Data provided -
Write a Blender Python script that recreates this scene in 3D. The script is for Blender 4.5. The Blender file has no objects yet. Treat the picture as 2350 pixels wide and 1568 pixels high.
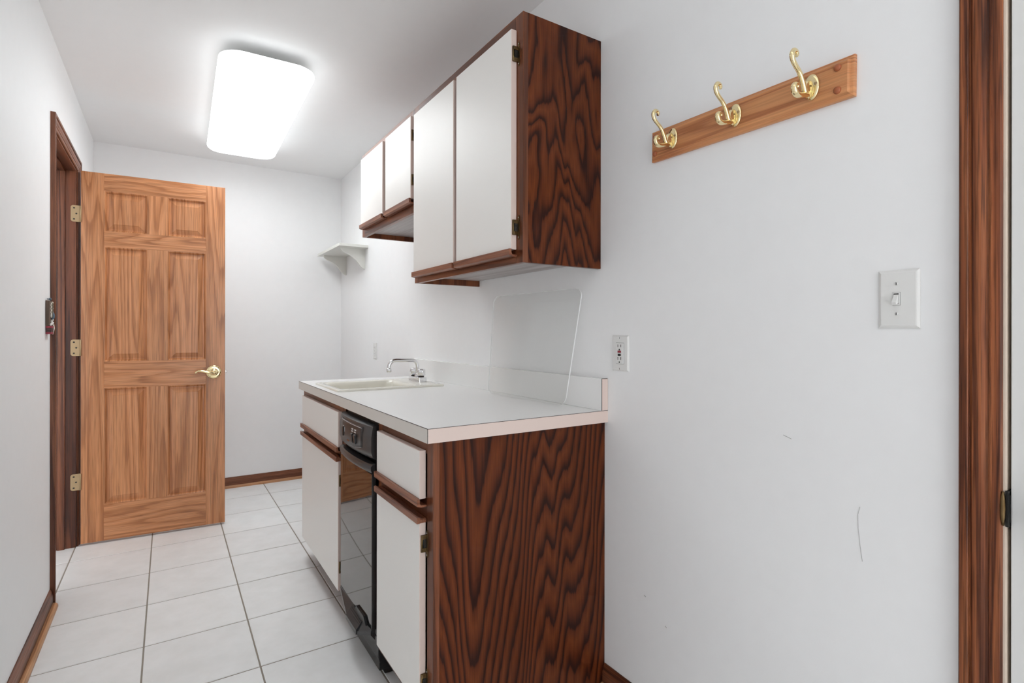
--
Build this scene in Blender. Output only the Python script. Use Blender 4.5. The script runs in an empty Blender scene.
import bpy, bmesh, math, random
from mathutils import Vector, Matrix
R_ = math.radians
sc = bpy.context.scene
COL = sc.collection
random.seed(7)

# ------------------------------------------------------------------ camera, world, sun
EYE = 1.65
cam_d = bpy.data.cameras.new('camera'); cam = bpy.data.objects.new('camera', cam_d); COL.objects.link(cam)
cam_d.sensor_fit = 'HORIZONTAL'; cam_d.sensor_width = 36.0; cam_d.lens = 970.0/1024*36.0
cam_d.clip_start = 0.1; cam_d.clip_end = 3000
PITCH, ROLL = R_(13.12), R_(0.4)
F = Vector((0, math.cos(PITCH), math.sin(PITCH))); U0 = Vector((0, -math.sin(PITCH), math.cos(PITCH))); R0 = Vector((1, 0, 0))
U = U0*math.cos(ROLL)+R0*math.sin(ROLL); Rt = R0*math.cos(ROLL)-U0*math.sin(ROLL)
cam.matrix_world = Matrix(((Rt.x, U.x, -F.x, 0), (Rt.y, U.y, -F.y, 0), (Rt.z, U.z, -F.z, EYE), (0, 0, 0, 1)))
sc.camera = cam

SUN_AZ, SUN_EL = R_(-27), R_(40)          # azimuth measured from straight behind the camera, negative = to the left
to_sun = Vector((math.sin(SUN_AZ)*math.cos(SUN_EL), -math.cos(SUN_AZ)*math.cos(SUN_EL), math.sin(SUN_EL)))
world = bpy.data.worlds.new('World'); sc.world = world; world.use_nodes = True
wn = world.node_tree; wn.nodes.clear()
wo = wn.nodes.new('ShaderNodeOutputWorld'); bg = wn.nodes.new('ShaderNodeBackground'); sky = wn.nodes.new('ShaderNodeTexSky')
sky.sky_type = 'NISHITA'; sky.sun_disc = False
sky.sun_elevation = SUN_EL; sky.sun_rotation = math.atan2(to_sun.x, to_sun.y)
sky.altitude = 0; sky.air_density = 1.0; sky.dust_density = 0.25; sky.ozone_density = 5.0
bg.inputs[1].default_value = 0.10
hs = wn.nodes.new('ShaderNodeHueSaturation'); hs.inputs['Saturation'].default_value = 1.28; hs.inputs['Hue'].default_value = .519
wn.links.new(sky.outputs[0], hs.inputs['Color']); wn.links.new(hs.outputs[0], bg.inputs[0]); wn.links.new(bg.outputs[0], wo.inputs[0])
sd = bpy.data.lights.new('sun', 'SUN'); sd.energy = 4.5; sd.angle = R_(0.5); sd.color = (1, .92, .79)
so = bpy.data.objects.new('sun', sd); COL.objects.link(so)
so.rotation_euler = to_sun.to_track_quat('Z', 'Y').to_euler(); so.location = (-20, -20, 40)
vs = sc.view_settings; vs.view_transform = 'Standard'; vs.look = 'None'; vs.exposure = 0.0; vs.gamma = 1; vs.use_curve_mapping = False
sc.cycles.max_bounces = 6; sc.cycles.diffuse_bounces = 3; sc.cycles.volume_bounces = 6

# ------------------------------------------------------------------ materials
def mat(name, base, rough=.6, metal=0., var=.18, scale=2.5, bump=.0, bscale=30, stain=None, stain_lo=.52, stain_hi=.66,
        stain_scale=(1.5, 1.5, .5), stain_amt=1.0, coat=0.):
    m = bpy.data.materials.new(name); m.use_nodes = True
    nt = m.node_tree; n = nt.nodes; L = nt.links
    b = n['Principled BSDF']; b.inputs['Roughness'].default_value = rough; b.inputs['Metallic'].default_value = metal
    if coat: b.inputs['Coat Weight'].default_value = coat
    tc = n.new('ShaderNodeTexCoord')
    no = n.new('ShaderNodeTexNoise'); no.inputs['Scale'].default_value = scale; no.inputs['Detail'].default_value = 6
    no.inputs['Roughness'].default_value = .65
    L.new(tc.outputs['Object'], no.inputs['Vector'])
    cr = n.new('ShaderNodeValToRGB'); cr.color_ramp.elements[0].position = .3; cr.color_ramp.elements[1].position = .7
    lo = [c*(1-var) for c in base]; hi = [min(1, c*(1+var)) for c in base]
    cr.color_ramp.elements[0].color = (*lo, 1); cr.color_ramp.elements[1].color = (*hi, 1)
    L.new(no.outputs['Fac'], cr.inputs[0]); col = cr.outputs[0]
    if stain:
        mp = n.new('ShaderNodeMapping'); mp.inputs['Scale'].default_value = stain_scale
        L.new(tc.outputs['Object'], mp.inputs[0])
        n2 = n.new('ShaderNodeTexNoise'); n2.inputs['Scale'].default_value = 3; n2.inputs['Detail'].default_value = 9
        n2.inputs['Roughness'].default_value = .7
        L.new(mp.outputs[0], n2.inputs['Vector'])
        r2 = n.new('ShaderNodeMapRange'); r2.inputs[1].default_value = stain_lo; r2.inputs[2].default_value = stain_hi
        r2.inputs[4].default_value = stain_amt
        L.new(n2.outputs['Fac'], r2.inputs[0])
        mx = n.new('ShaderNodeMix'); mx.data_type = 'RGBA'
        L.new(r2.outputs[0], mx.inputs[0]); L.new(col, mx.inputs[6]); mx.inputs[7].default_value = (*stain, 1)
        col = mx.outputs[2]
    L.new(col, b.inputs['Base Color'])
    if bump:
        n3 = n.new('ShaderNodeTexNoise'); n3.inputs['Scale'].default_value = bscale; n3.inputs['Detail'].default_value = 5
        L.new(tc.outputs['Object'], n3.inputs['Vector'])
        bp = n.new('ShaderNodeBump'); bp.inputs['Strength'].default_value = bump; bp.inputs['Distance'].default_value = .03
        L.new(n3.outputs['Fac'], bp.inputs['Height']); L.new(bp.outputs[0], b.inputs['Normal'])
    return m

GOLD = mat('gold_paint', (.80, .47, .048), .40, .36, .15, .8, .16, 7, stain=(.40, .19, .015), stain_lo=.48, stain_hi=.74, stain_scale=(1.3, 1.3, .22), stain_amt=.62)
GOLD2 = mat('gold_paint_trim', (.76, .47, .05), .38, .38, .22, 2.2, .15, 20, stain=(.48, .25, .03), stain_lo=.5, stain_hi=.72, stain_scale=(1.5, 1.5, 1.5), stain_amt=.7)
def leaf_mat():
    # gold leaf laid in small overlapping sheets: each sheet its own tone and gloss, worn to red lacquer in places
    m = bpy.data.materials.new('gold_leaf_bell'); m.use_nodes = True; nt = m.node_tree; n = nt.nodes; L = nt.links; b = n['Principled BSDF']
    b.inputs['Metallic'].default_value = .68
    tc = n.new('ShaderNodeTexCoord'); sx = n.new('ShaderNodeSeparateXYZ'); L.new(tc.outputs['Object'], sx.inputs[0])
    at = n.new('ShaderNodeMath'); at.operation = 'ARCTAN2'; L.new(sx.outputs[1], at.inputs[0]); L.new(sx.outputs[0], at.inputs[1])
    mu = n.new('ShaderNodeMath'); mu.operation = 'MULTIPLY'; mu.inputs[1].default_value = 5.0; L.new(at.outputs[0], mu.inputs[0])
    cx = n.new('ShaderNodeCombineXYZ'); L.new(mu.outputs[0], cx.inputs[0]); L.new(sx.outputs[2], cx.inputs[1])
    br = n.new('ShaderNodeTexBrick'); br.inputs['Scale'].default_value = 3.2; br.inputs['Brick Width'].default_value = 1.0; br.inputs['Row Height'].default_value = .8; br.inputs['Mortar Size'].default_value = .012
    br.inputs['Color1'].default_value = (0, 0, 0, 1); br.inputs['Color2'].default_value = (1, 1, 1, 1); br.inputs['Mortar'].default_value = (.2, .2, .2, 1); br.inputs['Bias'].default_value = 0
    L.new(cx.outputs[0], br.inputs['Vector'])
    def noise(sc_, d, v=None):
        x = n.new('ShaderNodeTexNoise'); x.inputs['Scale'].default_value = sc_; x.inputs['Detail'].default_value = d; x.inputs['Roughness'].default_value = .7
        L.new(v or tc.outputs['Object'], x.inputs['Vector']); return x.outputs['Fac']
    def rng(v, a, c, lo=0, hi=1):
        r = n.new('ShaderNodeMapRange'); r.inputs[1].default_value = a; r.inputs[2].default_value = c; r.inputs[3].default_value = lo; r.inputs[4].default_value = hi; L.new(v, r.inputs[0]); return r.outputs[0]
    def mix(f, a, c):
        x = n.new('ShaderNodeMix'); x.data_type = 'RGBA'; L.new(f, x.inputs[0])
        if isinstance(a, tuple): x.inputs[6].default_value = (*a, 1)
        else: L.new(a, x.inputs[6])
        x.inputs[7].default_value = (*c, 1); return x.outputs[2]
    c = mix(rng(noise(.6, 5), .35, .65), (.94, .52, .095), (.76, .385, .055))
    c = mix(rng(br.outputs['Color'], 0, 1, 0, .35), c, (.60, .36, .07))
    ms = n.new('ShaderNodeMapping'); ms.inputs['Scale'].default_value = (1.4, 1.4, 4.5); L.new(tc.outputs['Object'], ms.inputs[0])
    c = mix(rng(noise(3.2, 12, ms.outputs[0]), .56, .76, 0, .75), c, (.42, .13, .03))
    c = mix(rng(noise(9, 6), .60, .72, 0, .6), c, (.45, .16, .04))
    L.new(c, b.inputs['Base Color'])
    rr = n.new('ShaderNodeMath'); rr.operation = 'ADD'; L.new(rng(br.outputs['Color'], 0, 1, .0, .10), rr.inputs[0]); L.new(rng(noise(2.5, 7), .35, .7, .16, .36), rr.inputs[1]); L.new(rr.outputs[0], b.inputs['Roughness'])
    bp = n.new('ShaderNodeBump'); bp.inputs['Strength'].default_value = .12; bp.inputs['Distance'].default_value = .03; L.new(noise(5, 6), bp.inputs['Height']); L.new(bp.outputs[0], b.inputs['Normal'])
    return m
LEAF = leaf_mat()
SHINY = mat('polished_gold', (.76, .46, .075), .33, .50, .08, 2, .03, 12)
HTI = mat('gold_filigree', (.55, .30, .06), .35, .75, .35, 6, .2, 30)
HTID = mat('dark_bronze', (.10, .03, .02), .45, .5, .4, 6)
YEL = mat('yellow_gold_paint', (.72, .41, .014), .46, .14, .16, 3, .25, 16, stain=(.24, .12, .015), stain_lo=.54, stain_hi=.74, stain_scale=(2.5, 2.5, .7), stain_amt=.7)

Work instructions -
Copy exactly, and only, the lines from the one containing "Build this scene" through the one containing "sc.camera = cam".

Result of the exercise -
Build this scene in Blender. Output only the Python script. Use Blender 4.5. The script runs in an empty Blender scene.
import bpy, bmesh, math, random
from mathutils import Vector, Matrix
R_ = math.radians
sc = bpy.context.scene
COL = sc.collection
random.seed(7)

# ------------------------------------------------------------------ camera, world, sun
EYE = 1.65
cam_d = bpy.data.cameras.new('camera'); cam = bpy.data.objects.new('camera', cam_d); COL.objects.link(cam)
cam_d.sensor_fit = 'HORIZONTAL'; cam_d.sensor_width = 36.0; cam_d.lens = 970.0/1024*36.0
cam_d.clip_start = 0.1; cam_d.clip_end = 3000
PITCH, ROLL = R_(13.12), R_(0.4)
F = Vector((0, math.cos(PITCH), math.sin(PITCH))); U0 = Vector((0, -math.sin(PITCH), math.cos(PITCH))); R0 = Vector((1, 0, 0))
U = U0*math.cos(ROLL)+R0*math.sin(ROLL); Rt = R0*math.cos(ROLL)-U0*math.sin(ROLL)
cam.matrix_world = Matrix(((Rt.x, U.x, -F.x, 0), (Rt.y, U.y, -F.y, 0), (Rt.z, U.z, -F.z, EYE), (0, 0, 0, 1)))
sc.camera = cam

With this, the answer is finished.